Tuesday, February 07, 2006

Nangama from Vuo

From Peceli

Nangama

When I visited Vuo village near Malau Timber Mill I was eating in a house when an Indian woman came to the door with a plastic bag to collect left-over kora ni niu grated coconut. . The people spoke to one another in Fijian and Hindustani. After she left they told me that Nangama came to the village every day about midday and visited every Fijian house. Usually the left-over coconut after squeezing out the juice is fed to the chickens or put in the rubbish bin.

This woman was a widow and lived up on the rocky hillside above the mangroves. Each day she took her plastic bags back to her house to squeeze the coconut fragments again and again to make more coconut cream. Then she boiled this to make oil. She bottled the oil to sell back to the village.

As her small piece of land was so rocky she had to get a truckload of soil so she could plant vegetables next to her tin-walled hut. She grew eggplant, cabbage, chillies and other vegetables and sold them around the village to support her two children.
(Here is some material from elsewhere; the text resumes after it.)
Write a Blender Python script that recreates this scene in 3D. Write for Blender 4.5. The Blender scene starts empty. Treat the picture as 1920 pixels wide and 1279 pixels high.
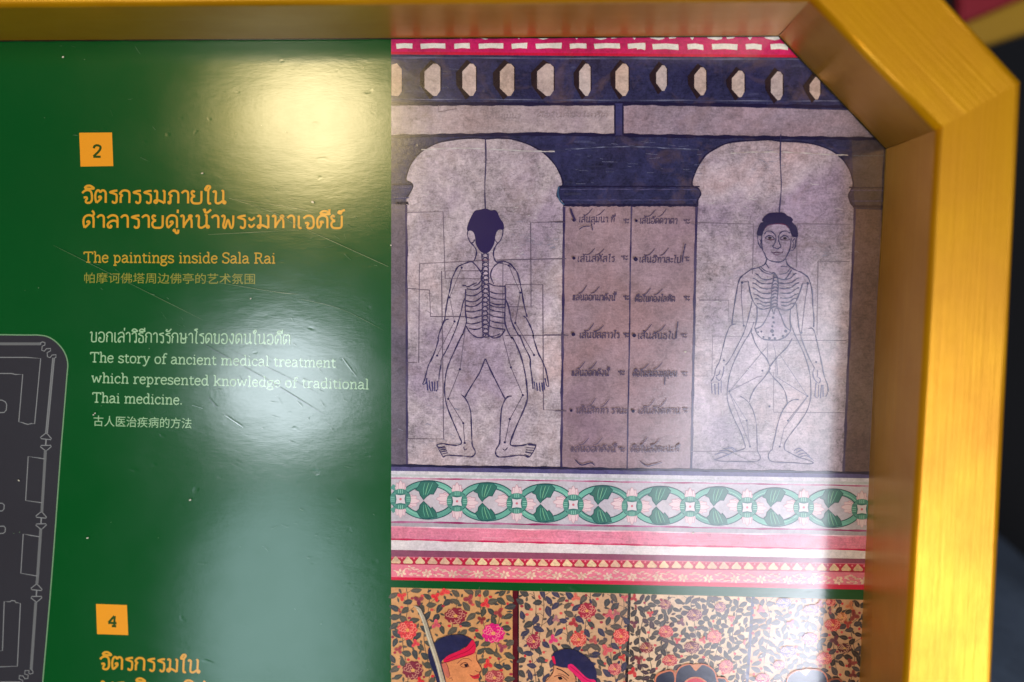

This story amazed me that a woman with so little could be so resourceful.
This was a lesson to the Fijian villagers about patience and hard work and shows that the Indian people can flourish in Fiji. This is the hard but persistent life of Nangama a descendent of indentured Indians who came to Fiji in the 1870s to work in the sugar-cane fields. Many of the girmit descendants are now successful farmers or businessmen but there are also widows like Gangama who have to survive by their wits and hard work.

2 comments:

zoliloquio said...

excuse me, what does "NANGAMA" means?

Peceli and Wendy's Blog said...

You want to know the meaning of the woman's name? As far as I know it is the name of an Indian god. When a child is born, he or she is often named after a god or deity and Naga is the name of a god and when it becomes female you add the rest of the word. The name suits the woman as she is a survivor in a hard world.